Vies banales, tranquilles à pleurer, enchaînement des jours et des souvenirs liés à un passé magnifié, à un présent absent que l’on retrouve dans Mauvaises Nouvelles, la première anthologie de fictions brèves traduites en français. Un enfant moqué sans raison par son institutrice continue à l’aimer malgré elle et elle, à le détester. Cet amour incompris bascule dans l’horreur et l’enfant peut enfin rire, marchant à ses côtés, un bouquet de fleurs dans ses mains. Deux éclopés du coeur se rencontrent en voyage. Une histoire pourrait commencer, leur histoire peut-être ! L’homme ne peut que reconnaître qu’il n’est « acceptable qu’en tant qu’inconnu» et il continuera longtemps à penser à ce qu’il aurait dû faire. Deux anciennes chipies se revoient par hasard trente ans plus tard et découvrent que, à l’âge ingrat, elles se sont laissées abuser platoniquement par le même homme. Une femme sur le retour fréquente avec une amie pour se désennuyer un thé dansant. Lorsque le désir d’un danseur d’occasion ose dire son nom, elle prend peur et le renvoie à sa solitude, à la honte de l’avoir désirée, comme elle a honte de s’être laissé désirer. Ou encore les regrets d’un temps révolu, d’une femme d’une autre époque, la fidélité à son visage, à ses mots, à son histoire rapportée, déformée, amplifiée, obsédante, mèneront une fillette à l’âge adulte sans qu’elle s’en rende compte. «Il y a trente-neuf ans que ses paroles me hantent. Elles m’ont vieillie avant l’heure et je m’en réjouis.» Et ces trente-neuf ans, elle les passera à honorer « cette folie à deux comme l’appellent les Français », transmise par une grande personne trop vieille pour elle.

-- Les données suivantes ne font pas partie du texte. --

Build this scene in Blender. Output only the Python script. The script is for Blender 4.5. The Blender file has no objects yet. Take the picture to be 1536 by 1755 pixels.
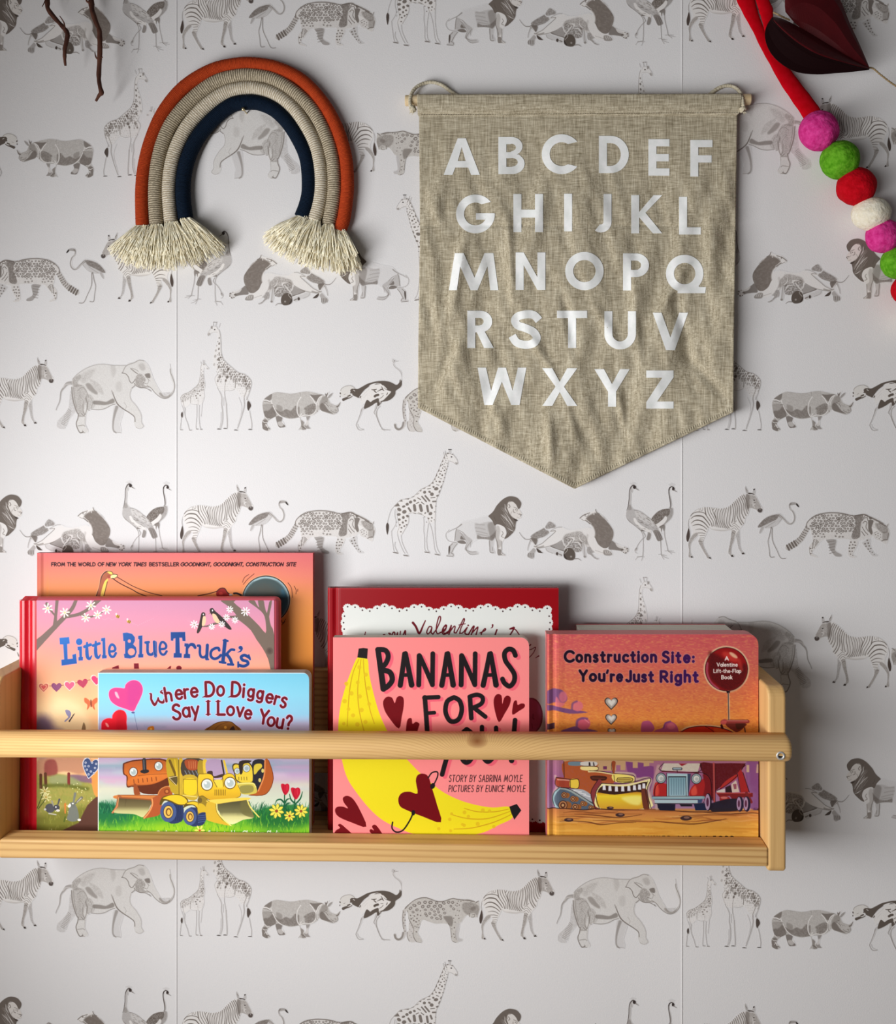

Derrière ces coeurs en hibernation frémit un sentiment indestructible pour l’inaccessible et là réside leur grandeur. Lorsque le drame se dénoue les renvoyant à leur silence, à leur solitude, ils savent que, même s’ils regrettent, « ils aiment plus que quiconque»…

C. J.

William Trevor, Mauvaises nouvelles, traduites de l’anglais par Katia Holmes, Phébus, 250 pages. Mourir l’été, roman traduit de l’anglais par Katia Holmes, Phébus, 234 pages.